[Dataset section]
## START
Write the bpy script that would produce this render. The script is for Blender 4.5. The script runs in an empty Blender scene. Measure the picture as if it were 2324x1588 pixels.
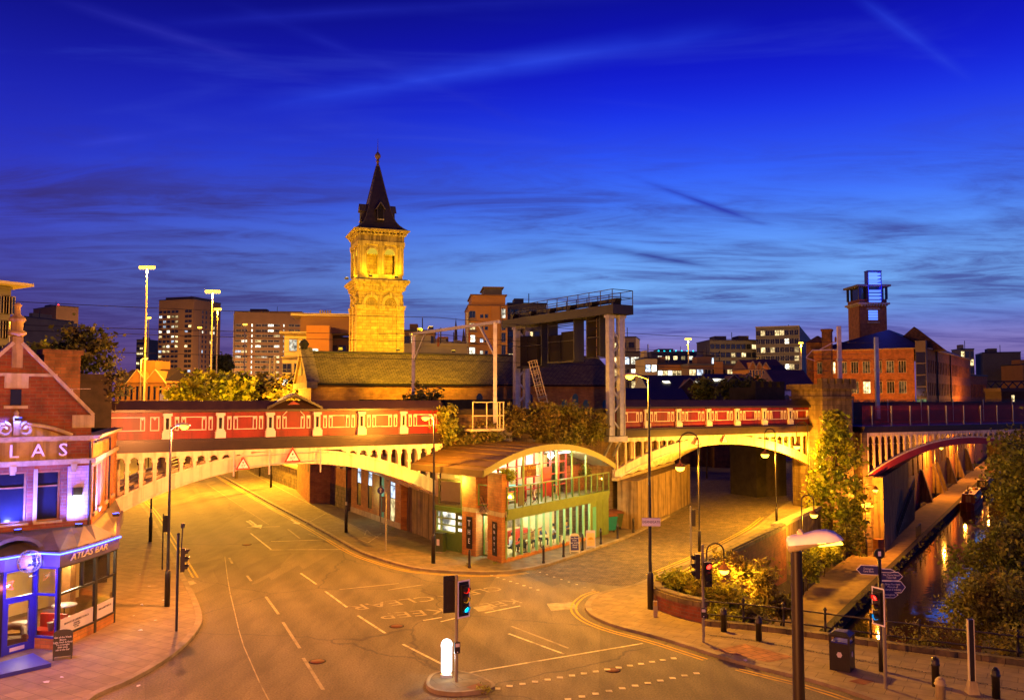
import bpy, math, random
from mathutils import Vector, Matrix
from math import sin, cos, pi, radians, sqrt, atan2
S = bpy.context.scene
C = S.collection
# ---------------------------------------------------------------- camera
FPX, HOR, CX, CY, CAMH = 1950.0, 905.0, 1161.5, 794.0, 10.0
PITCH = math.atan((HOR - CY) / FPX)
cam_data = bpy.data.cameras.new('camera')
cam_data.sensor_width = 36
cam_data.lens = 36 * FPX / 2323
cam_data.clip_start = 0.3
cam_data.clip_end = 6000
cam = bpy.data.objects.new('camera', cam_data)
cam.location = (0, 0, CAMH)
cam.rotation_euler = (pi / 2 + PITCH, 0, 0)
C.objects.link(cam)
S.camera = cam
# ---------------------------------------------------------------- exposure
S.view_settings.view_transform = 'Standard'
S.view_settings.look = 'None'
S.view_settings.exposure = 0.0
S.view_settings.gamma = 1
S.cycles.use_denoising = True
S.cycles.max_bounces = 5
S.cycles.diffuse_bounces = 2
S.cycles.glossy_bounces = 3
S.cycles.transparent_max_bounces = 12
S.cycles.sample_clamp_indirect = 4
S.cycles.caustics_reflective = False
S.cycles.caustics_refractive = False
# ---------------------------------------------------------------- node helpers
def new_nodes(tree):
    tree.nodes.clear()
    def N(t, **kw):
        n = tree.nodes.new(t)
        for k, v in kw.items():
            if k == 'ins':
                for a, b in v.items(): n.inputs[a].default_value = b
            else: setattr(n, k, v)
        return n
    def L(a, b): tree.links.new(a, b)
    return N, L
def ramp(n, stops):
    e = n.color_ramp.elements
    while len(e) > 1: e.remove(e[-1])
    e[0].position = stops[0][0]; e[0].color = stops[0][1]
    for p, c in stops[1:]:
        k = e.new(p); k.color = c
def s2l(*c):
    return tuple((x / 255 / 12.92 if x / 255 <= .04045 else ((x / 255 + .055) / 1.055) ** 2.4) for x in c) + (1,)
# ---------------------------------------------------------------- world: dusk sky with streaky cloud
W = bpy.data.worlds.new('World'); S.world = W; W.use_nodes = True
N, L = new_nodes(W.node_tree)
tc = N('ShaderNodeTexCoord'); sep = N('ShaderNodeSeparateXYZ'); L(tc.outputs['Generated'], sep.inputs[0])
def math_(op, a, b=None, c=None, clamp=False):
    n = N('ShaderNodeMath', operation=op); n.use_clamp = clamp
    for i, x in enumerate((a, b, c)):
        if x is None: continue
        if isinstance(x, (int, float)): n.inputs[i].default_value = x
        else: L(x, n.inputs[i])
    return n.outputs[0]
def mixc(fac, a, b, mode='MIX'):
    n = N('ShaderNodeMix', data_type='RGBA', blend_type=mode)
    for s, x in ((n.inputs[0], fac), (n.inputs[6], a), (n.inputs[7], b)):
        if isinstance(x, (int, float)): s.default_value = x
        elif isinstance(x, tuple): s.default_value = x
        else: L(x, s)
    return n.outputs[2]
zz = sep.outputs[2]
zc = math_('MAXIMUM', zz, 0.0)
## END
Reproduce the material in its entirety and word for word, without the pictures.

[Answer to the exercise]
Write the bpy script that would produce this render. The script is for Blender 4.5. The script runs in an empty Blender scene. Measure the picture as if it were 2324x1588 pixels.
import bpy, math, random
from mathutils import Vector, Matrix
from math import sin, cos, pi, radians, sqrt, atan2
S = bpy.context.scene
C = S.collection
# ---------------------------------------------------------------- camera
FPX, HOR, CX, CY, CAMH = 1950.0, 905.0, 1161.5, 794.0, 10.0
PITCH = math.atan((HOR - CY) / FPX)
cam_data = bpy.data.cameras.new('camera')
cam_data.sensor_width = 36
cam_data.lens = 36 * FPX / 2323
cam_data.clip_start = 0.3
cam_data.clip_end = 6000
cam = bpy.data.objects.new('camera', cam_data)
cam.location = (0, 0, CAMH)
cam.rotation_euler = (pi / 2 + PITCH, 0, 0)
C.objects.link(cam)
S.camera = cam
# ---------------------------------------------------------------- exposure
S.view_settings.view_transform = 'Standard'
S.view_settings.look = 'None'
S.view_settings.exposure = 0.0
S.view_settings.gamma = 1
S.cycles.use_denoising = True
S.cycles.max_bounces = 5
S.cycles.diffuse_bounces = 2
S.cycles.glossy_bounces = 3
S.cycles.transparent_max_bounces = 12
S.cycles.sample_clamp_indirect = 4
S.cycles.caustics_reflective = False
S.cycles.caustics_refractive = False
# ---------------------------------------------------------------- node helpers
def new_nodes(tree):
    tree.nodes.clear()
    def N(t, **kw):
        n = tree.nodes.new(t)
        for k, v in kw.items():
            if k == 'ins':
                for a, b in v.items(): n.inputs[a].default_value = b
            else: setattr(n, k, v)
        return n
    def L(a, b): tree.links.new(a, b)
    return N, L
def ramp(n, stops):
    e = n.color_ramp.elements
    while len(e) > 1: e.remove(e[-1])
    e[0].position = stops[0][0]; e[0].color = stops[0][1]
    for p, c in stops[1:]:
        k = e.new(p); k.color = c
def s2l(*c):
    return tuple((x / 255 / 12.92 if x / 255 <= .04045 else ((x / 255 + .055) / 1.055) ** 2.4) for x in c) + (1,)
# ---------------------------------------------------------------- world: dusk sky with streaky cloud
W = bpy.data.worlds.new('World'); S.world = W; W.use_nodes = True
N, L = new_nodes(W.node_tree)
tc = N('ShaderNodeTexCoord'); sep = N('ShaderNodeSeparateXYZ'); L(tc.outputs['Generated'], sep.inputs[0])
def math_(op, a, b=None, c=None, clamp=False):
    n = N('ShaderNodeMath', operation=op); n.use_clamp = clamp
    for i, x in enumerate((a, b, c)):
        if x is None: continue
        if isinstance(x, (int, float)): n.inputs[i].default_value = x
        else: L(x, n.inputs[i])
    return n.outputs[0]
def mixc(fac, a, b, mode='MIX'):
    n = N('ShaderNodeMix', data_type='RGBA', blend_type=mode)
    for s, x in ((n.inputs[0], fac), (n.inputs[6], a), (n.inputs[7], b)):
        if isinstance(x, (int, float)): s.default_value = x
        elif isinstance(x, tuple): s.default_value = x
        else: L(x, s)
    return n.outputs[2]
zz = sep.outputs[2]
zc = math_('MAXIMUM', zz, 0.0)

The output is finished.